WHAT IS BEING ASKED:
All of the data below should be written out exactly.

SUPPLIED DATA:
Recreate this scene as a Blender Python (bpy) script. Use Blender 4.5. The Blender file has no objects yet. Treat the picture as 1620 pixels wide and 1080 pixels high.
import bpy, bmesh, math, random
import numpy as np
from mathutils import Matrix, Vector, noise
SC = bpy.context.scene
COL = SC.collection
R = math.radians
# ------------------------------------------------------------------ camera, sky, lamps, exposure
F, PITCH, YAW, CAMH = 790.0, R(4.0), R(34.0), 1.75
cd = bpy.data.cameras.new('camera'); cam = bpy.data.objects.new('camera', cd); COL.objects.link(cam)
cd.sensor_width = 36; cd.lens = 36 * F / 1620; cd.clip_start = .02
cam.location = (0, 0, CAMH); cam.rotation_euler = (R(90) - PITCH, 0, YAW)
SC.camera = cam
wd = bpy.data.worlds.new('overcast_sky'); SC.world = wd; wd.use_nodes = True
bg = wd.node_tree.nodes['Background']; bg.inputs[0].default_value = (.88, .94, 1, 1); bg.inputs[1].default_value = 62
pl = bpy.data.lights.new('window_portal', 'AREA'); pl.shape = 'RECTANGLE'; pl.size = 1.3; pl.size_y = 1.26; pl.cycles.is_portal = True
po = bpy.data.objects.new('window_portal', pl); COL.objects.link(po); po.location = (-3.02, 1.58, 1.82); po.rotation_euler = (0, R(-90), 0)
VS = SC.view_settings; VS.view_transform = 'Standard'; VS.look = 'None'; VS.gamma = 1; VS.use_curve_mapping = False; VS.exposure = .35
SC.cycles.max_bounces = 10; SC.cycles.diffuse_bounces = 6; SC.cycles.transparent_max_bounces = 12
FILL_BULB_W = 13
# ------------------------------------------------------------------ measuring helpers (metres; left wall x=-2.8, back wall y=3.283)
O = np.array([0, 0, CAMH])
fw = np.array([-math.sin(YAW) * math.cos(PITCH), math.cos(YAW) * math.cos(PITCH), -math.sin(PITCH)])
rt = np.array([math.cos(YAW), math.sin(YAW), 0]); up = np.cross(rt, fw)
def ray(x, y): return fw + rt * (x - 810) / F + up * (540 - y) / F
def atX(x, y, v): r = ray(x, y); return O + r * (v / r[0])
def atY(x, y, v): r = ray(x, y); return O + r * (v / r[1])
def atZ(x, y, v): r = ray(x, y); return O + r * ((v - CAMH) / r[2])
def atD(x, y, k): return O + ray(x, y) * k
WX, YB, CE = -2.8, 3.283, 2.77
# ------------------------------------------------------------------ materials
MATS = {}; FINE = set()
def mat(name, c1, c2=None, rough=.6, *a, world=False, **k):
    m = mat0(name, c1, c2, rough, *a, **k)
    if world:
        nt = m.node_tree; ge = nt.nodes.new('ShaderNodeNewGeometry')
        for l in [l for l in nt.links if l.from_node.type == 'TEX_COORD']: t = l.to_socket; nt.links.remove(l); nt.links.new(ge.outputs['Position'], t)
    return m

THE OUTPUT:
Recreate this scene as a Blender Python (bpy) script. Use Blender 4.5. The Blender file has no objects yet. Treat the picture as 1620 pixels wide and 1080 pixels high.
import bpy, bmesh, math, random
import numpy as np
from mathutils import Matrix, Vector, noise
SC = bpy.context.scene
COL = SC.collection
R = math.radians
# ------------------------------------------------------------------ camera, sky, lamps, exposure
F, PITCH, YAW, CAMH = 790.0, R(4.0), R(34.0), 1.75
cd = bpy.data.cameras.new('camera'); cam = bpy.data.objects.new('camera', cd); COL.objects.link(cam)
cd.sensor_width = 36; cd.lens = 36 * F / 1620; cd.clip_start = .02
cam.location = (0, 0, CAMH); cam.rotation_euler = (R(90) - PITCH, 0, YAW)
SC.camera = cam
wd = bpy.data.worlds.new('overcast_sky'); SC.world = wd; wd.use_nodes = True
bg = wd.node_tree.nodes['Background']; bg.inputs[0].default_value = (.88, .94, 1, 1); bg.inputs[1].default_value = 62
pl = bpy.data.lights.new('window_portal', 'AREA'); pl.shape = 'RECTANGLE'; pl.size = 1.3; pl.size_y = 1.26; pl.cycles.is_portal = True
po = bpy.data.objects.new('window_portal', pl); COL.objects.link(po); po.location = (-3.02, 1.58, 1.82); po.rotation_euler = (0, R(-90), 0)
VS = SC.view_settings; VS.view_transform = 'Standard'; VS.look = 'None'; VS.gamma = 1; VS.use_curve_mapping = False; VS.exposure = .35
SC.cycles.max_bounces = 10; SC.cycles.diffuse_bounces = 6; SC.cycles.transparent_max_bounces = 12
FILL_BULB_W = 13
# ------------------------------------------------------------------ measuring helpers (metres; left wall x=-2.8, back wall y=3.283)
O = np.array([0, 0, CAMH])
fw = np.array([-math.sin(YAW) * math.cos(PITCH), math.cos(YAW) * math.cos(PITCH), -math.sin(PITCH)])
rt = np.array([math.cos(YAW), math.sin(YAW), 0]); up = np.cross(rt, fw)
def ray(x, y): return fw + rt * (x - 810) / F + up * (540 - y) / F
def atX(x, y, v): r = ray(x, y); return O + r * (v / r[0])
def atY(x, y, v): r = ray(x, y); return O + r * (v / r[1])
def atZ(x, y, v): r = ray(x, y); return O + r * ((v - CAMH) / r[2])
def atD(x, y, k): return O + ray(x, y) * k
WX, YB, CE = -2.8, 3.283, 2.77
# ------------------------------------------------------------------ materials
MATS = {}; FINE = set()
def mat(name, c1, c2=None, rough=.6, *a, world=False, **k):
    m = mat0(name, c1, c2, rough, *a, **k)
    if world:
        nt = m.node_tree; ge = nt.nodes.new('ShaderNodeNewGeometry')
        for l in [l for l in nt.links if l.from_node.type == 'TEX_COORD']: t = l.to_socket; nt.links.remove(l); nt.links.new(ge.outputs['Position'], t)
    return m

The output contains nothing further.